La solidarité avec le peuple Ukrainien confronté aux atrocités d’une guerre cruelle ne peut justifier l’exclusion des artistes et de la culture russe des scènes internationales.

 Publié le : 23 Mar 2022  

En accord total avec la Fédération Internationale des Musiciens, le SNAM-CGT appelle les artistes musiciens et les institutions musicales de France à prendre toutes les initiatives susceptibles d’apporter une aide concrète aux victimes de l’invasion par l’armée russe de l’Ukraine.
Nous dénonçons avec force cette guerre injustifiable et les exactions commises à l’initiative d’un régime autoritaire avec lequel nous n’avons aucune complaisance.
Pour autant, aux USA, au Canada, en Pologne, en Italie, au Royaume Uni, mais aussi en France, des artistes ou des œuvres du répertoire russes sont déprogrammés.
Nous pouvons comprendre, compte tenu du contexte que certaines personnalités du monde de la culture ou du sport, ayant publiquement exprimé leur appui au Président Poutine et à sa politique d’annexion de l’Ukraine, puissent être visées par de telles mesures d’exclusion.

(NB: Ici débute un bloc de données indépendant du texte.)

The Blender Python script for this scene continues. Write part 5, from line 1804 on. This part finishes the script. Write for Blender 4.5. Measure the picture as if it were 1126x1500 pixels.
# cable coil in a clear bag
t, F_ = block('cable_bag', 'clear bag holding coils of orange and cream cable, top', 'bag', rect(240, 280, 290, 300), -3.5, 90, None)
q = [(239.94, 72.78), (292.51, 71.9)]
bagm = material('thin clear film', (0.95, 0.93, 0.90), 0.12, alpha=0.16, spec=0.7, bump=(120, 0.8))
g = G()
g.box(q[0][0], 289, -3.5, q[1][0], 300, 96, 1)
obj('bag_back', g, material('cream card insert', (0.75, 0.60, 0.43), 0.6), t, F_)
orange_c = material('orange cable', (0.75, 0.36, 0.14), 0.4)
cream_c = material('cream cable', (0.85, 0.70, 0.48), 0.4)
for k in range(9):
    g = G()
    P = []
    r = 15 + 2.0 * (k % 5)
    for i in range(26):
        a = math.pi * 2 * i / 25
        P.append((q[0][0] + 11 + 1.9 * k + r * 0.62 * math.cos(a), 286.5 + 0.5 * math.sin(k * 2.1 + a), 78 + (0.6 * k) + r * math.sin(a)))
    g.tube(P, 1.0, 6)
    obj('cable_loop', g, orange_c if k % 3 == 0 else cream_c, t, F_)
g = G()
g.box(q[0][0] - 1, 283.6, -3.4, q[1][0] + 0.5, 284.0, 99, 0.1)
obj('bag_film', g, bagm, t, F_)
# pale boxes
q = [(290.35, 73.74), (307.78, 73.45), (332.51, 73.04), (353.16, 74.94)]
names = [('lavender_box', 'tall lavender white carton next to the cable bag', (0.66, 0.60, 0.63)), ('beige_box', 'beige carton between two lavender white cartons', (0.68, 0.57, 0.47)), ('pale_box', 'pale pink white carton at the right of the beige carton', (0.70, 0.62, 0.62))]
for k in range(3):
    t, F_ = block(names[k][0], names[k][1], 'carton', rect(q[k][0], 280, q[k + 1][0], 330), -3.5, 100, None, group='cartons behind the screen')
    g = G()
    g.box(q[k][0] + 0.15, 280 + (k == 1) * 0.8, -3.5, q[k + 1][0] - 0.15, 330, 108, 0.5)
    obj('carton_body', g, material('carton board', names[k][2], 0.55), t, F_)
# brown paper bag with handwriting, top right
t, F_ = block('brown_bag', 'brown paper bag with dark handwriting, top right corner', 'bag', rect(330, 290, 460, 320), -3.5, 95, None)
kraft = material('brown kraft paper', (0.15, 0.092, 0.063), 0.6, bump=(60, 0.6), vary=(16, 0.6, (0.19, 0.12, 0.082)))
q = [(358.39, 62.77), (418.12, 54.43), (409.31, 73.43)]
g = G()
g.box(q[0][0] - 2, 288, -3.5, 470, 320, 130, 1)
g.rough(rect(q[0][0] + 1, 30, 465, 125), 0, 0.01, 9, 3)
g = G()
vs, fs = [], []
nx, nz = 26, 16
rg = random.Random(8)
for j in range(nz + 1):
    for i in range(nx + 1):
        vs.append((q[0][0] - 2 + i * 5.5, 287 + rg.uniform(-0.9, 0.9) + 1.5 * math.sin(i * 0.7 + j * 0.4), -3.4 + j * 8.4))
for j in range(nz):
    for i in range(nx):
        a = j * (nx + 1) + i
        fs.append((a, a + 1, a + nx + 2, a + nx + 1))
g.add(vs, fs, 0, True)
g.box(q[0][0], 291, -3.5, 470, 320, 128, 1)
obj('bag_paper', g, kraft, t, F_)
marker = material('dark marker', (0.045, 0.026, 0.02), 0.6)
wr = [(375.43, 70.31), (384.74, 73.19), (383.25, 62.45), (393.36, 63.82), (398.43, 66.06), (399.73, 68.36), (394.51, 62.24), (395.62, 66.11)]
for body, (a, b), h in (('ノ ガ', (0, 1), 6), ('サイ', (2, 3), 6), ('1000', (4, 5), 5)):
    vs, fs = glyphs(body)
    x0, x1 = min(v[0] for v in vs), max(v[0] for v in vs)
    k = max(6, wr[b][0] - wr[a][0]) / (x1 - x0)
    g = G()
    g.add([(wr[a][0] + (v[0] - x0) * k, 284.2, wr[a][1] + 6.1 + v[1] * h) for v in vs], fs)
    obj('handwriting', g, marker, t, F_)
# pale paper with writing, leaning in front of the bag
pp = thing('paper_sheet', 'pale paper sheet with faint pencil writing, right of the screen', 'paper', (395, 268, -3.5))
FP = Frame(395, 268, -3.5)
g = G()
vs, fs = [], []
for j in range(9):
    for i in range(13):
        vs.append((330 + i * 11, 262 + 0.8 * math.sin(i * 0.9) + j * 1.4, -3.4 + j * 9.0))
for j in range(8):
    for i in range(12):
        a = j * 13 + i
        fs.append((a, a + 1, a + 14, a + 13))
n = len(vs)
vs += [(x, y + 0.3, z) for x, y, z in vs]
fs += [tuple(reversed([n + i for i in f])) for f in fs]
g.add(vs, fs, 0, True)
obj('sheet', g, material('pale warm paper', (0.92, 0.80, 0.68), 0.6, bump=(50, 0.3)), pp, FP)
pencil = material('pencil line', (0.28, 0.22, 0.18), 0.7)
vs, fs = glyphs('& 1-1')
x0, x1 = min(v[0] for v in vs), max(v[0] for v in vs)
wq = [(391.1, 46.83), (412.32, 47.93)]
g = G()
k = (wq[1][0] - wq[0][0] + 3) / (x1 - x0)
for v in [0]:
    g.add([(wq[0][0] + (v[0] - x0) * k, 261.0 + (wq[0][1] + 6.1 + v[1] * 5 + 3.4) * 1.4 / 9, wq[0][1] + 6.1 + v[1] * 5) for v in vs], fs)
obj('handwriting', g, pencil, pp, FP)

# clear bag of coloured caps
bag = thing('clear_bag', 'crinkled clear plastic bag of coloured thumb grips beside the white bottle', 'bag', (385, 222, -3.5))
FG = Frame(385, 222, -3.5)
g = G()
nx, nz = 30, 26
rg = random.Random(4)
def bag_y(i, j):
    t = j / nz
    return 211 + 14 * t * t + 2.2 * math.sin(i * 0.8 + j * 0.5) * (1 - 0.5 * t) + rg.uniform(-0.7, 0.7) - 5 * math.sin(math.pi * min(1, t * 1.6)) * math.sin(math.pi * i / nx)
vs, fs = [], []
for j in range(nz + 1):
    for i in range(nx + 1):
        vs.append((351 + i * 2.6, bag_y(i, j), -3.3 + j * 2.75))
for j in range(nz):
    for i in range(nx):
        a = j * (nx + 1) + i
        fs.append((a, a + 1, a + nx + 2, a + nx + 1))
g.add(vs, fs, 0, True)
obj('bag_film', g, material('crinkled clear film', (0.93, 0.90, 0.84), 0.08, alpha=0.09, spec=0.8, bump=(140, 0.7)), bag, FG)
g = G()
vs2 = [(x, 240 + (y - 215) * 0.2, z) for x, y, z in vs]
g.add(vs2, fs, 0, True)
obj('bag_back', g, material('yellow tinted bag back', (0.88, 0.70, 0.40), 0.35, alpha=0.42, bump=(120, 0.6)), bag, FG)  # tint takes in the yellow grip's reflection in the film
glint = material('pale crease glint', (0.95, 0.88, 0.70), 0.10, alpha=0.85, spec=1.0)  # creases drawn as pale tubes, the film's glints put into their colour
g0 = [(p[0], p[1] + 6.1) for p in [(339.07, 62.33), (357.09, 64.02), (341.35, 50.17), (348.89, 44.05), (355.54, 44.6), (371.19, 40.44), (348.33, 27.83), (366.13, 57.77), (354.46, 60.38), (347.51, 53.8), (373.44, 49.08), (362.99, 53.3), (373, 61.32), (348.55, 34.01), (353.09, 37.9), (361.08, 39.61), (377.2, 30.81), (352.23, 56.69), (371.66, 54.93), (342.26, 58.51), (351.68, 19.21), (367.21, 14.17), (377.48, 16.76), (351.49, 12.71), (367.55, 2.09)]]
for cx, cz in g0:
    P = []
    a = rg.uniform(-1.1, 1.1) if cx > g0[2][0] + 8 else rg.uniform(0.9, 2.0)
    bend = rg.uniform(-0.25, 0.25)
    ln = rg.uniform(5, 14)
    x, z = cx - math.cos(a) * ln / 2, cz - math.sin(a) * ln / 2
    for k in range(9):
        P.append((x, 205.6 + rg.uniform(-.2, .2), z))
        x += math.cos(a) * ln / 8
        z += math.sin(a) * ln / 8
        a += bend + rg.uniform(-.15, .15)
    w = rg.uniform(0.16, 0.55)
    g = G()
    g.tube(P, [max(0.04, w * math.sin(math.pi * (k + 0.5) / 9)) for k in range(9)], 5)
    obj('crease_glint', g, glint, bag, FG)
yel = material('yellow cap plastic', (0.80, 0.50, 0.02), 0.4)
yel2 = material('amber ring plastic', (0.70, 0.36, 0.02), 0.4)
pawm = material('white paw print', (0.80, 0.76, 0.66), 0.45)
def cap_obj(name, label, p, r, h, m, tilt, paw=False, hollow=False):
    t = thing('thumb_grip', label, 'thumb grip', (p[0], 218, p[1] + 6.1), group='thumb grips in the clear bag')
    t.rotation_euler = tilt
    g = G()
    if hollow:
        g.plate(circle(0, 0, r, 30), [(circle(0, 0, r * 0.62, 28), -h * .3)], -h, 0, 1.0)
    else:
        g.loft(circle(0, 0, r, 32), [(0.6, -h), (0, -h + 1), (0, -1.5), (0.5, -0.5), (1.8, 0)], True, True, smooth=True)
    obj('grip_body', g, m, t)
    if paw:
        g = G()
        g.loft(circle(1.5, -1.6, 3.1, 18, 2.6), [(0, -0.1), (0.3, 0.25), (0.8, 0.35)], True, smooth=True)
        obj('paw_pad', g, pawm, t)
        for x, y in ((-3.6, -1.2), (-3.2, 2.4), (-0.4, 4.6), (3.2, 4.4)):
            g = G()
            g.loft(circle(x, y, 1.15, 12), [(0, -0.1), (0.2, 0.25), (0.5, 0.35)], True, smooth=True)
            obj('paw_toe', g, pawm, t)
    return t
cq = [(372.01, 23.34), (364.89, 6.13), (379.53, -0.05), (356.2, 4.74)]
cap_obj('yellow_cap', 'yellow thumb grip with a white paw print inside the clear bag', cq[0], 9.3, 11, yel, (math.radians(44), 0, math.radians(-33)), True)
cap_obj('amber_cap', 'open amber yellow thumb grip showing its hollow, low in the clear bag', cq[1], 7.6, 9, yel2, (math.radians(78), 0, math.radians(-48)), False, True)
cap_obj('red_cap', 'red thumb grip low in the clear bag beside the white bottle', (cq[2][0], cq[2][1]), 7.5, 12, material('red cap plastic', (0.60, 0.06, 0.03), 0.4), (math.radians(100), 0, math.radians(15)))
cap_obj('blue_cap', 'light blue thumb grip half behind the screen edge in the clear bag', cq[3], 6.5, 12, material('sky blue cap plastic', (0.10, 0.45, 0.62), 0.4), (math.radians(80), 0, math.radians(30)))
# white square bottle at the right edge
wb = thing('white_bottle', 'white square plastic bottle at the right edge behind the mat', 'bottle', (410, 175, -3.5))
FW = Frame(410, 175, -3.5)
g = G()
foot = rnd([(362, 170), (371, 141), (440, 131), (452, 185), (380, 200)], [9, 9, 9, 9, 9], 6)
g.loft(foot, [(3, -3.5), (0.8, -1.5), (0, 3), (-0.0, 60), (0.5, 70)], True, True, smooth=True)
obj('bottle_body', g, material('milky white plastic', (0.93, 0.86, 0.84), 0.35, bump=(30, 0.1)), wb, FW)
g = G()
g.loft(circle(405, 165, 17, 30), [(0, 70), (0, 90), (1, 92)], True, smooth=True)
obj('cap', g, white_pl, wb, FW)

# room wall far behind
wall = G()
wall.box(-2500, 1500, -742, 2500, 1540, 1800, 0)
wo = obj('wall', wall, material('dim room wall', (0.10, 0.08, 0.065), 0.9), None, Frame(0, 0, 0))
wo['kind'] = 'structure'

Mais pour l’immense majorité des autres, on ne peut ignorer que les injonctions faites aux artistes résidant en Russie de se positionner sur le conflit les mettent potentiellement, eux et leurs familles, en proie à la répression du pouvoir autoritaire russe.

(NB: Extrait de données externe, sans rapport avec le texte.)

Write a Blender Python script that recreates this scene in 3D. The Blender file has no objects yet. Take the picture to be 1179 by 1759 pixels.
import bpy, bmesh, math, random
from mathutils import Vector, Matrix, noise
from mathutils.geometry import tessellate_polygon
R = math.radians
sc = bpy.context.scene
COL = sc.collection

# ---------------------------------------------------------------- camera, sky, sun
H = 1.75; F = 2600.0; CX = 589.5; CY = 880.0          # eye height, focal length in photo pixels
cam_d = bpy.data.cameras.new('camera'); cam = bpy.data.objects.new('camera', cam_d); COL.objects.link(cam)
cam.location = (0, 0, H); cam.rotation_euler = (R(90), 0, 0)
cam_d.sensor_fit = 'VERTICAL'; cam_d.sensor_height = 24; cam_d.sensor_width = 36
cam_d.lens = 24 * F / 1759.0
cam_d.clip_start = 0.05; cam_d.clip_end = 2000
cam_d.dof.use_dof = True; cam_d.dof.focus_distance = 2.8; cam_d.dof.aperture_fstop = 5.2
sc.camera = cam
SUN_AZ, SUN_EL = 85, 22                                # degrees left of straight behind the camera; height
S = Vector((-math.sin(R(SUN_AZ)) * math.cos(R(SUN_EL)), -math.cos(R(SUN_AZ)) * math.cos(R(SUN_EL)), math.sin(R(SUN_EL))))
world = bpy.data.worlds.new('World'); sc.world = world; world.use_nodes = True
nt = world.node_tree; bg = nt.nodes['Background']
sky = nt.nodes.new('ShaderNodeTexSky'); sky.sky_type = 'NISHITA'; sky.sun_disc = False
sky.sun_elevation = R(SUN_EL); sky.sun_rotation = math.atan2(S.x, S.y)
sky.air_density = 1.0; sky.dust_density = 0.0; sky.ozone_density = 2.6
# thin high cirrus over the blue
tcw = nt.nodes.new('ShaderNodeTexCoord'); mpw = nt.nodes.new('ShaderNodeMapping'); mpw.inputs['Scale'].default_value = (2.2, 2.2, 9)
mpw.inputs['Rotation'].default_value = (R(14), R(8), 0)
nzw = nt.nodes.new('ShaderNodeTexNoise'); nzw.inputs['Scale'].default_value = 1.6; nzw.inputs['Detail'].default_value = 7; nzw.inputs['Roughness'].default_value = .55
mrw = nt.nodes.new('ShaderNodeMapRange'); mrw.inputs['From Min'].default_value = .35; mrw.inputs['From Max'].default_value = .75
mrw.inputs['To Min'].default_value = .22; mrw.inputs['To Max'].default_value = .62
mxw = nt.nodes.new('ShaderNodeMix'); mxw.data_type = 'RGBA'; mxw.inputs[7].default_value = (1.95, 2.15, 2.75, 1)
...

Et au delà du sort de ces artistes, il nous apparaît totalement illégitime que l’on assimile dans ce mouvement d’exclusion toute la culture séculaire de la Russie, tous ses auteurs, tous ses compositeurs, tous ses intellectuels, à un régime pour lequel ils et elles n’ont pas manifesté le moindre soutien.

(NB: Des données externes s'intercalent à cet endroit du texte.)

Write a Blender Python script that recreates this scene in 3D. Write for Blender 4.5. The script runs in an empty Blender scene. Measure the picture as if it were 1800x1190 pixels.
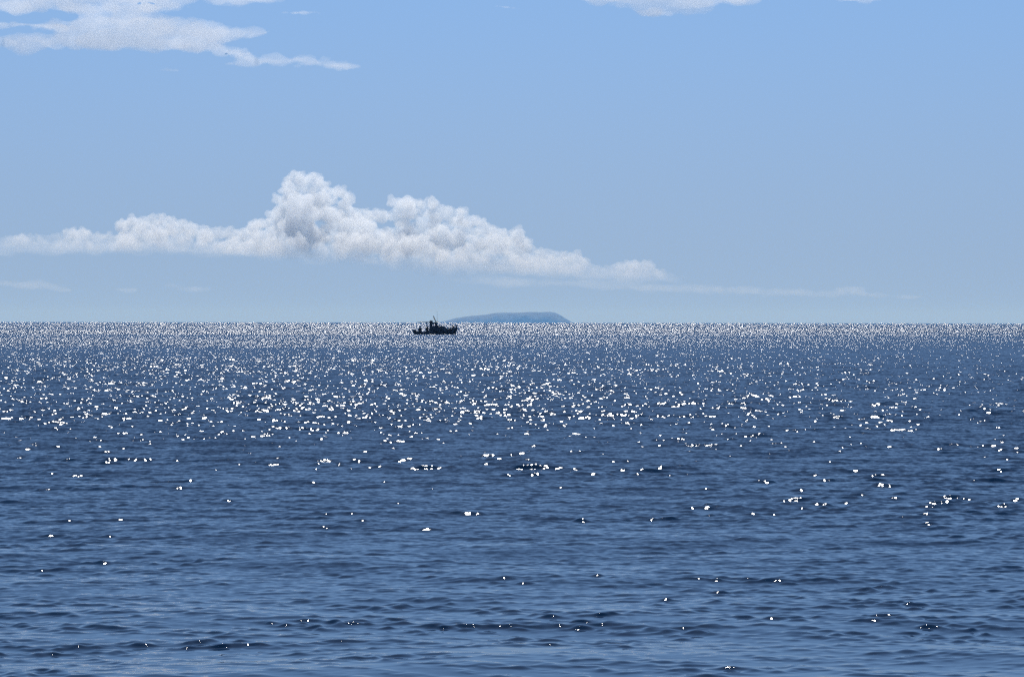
import bpy, bmesh, math, random
import numpy as np
from mathutils import Vector, Matrix, noise

R = math.radians
rng = np.random.default_rng(11)
random.seed(5)
sc = bpy.context.scene
col = sc.collection

# ------------------------------------------------------------------ camera
CAM_H = 2.1
FPX = 5000.0                                   # focal length in pixels of the 1800 px wide photograph
cam = bpy.data.cameras.new('camera')
cam_ob = bpy.data.objects.new('camera', cam)
col.objects.link(cam_ob)
cam.sensor_width = 36.0
cam.lens = 100.0
cam.clip_start = 0.1
cam.clip_end = 200000.0
cam_ob.location = (0, 0, CAM_H)
cam_ob.rotation_mode = 'XYZ'
cam_ob.matrix_world = (Matrix.Translation((0, 0, CAM_H)) @ Matrix.Rotation(R(90 - 0.3225), 4, 'X')
                       @ Matrix.Rotation(R(0.09), 4, 'Z'))
sc.camera = cam_ob

# ------------------------------------------------------------------ sky and sun
SUN_EL, SUN_AZ = 53.0, -0.8                    # degrees; azimuth measured from straight ahead, + to the right
world = bpy.data.worlds.new('World')
sc.world = world
world.use_nodes = True
wn, wl = world.node_tree.nodes, world.node_tree.links
bg = wn['Background']
sky = wn.new('ShaderNodeTexSky')
sky.sky_type = 'NISHITA'
sky.sun_disc = False
sky.sun_elevation = R(SUN_EL)
sky.sun_rotation = R(SUN_AZ)
sky.air_density = 1.0
sky.dust_density = 0.2
sky.ozone_density = 2.5
tc = wn.new('ShaderNodeTexCoord')
vm = wn.new('ShaderNodeVectorMath'); vm.operation = 'MULTIPLY_ADD'
vm.inputs[1].default_value = (1, 1, 0.78)
vm.inputs[2].default_value = (0, 0, 0.22)
nz = wn.new('ShaderNodeVectorMath'); nz.operation = 'NORMALIZE'
wl.new(tc.outputs['Generated'], vm.inputs[0])
wl.new(vm.outputs[0], nz.inputs[0])
wl.new(nz.outputs[0], sky.inputs['Vector'])
hs = wn.new('ShaderNodeHueSaturation')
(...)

Durant la première guerre mondiale, en 1916, le compositeur Maurice Ravel avait publiquement exprimé son refus de participer à une campagne qui visait à « condamner au silence l’Allemagne moderne pangermaniste»
Il nous appartient à notre tour de nous ériger contre cette stigmatisation d’œuvres ou d’artistes au nom de leur seule nationalité.
Faudra-t-il sinon exclure les artistes chinois en raison de la répression des Ouïghours, les interprètes turcs qui n’auraient pas reconnu le génocide des arméniens ou les compositeurs français, espagnols, anglais ou portugais du XVIIIème siècle complices des politiques esclavagistes de leurs souverains ?
C’est au contraire en défendant la pluralité des répertoires, en refusant de rentrer dans la logique de confrontation des peuples que nous pourrons manifester notre opposition aux totalitarismes de quelque nature qu’ils soient.
Le SNAM-CGT interpelle la Ministre de la Culture, les élus territoriaux ainsi que toutes et tous les responsables des institutions musicales françaises pour qu’ils ne cèdent pas aux tendances les plus populistes d’une culture de l’exclusion et qu’en dépit de la violence inouïe de ce conflit, ils permettent que s’expriment par la musique, dans toute sa diversité, les valeurs d’universalisme et d’humanisme  porteuses d’avenir et de paix.